Rezension

Ein Meisterwerk

Der Wolkenatlas - David Mitchell

Der Wolkenatlas
von David Mitchell

Bewertet mit 4 Sternen

Ein amerikanischer Notar der 1850 einen Auftrag am anderen Ende der Welt hat. Ein Komponist, der 1931 vor seinen Gläubigern nach Belgien flieht. Eine Journalisten, die 1975 einen Skandal um einen Atomreaktor aufklären möchte. Ein Verleger, der in der heutigen Zeit in ein Altenheim kommt. Ein Klon, der in einer fernen Zukunft angeklagt wird und ein Ziegenhirt, der in einer noch weit entfernteren Zukunft am Feuer seine Geschichte erzählt.
Ein Querschnitt durch die Jahrtausende. Aber was ist die Verbindung?

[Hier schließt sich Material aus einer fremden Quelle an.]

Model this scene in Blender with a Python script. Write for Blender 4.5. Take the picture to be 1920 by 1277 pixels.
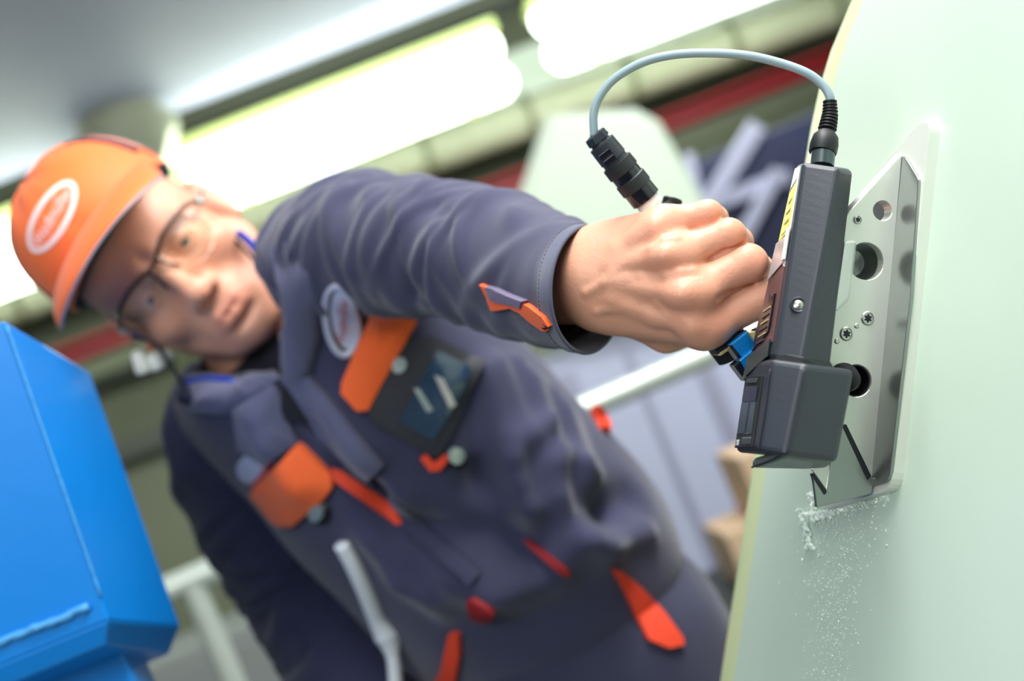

Das Cover gefällt mir sehr gut. Denn obwohl es recht unruhig wirkt, passt es einfach zur Geschichte.
Dieses Buch ist etwas ganz besonderes. David Mitchell hat einen tollen Erzählstil und passt seine Erzählweise grandios der jeweiligen Zeit und dem jeweiligen Erzähler an.
Sei es Adam, der natürlich 1850 noch ganz anders geschrieben hat als der Verleger erzählen würde. Oder auch Zachry, der alles in einer sehr einfachen Sprache erzählt.
Alles klingt wirklich, als würde jemand anders die Geschichte erzählen. Ich habe es geliebt, die Verbindungen dieser Geschichten zu entdecken. Und sehr oft tat sich immer noch eine neue Verbindung zur Vorgängergeschichte auf. Diese leichten Verwebungen hat David Mitchell ganz wunderbar hinbekommen.
Allerdings war es auch nicht immer leicht, diese unterschiedlichen Erzählweisen zu lesen und zu verstehen. Besonders Zachry hat mir beim Lesen etwas Schwierigkeiten bereitet, weil dieser Text so geschrieben ist, wie er spricht.
Dazu kommt, dass David Mitchell sehr plastisch erzählen kann, sodass diese unterschiedlichen Welten vor meinem geistigen Auge ganz einfach entstehen konnten.
In der ersten Runde, endet jede Geschichte erstmal unvollendet und die nächste offenbart ein klein wenig von der vorangegangenen. Und dann rollt der Autor alles nochmal von hinten auf und man erfährt alles und kann sich dieses komplexe Bild zusammensetzen.
Die Charaktere sind wie die Geschichten, mal nett und mal weniger nett. Aber meistens handeln sie nicht Ichbezogen, sondern freigebig.
Obwohl das Thema dem der Roman zugrunde liegt nicht sehr hoffnungsvoll ist, denn es geht viel um Macht und wie die Menschen mit dieser umgehen bzw. sie einsetzen und wie sie diese verdirbt. Nicht unbedingt die Protagonisten, sondern eher die anderen Personen, aber sie ist ein großer Bestandteil der Erzählungen.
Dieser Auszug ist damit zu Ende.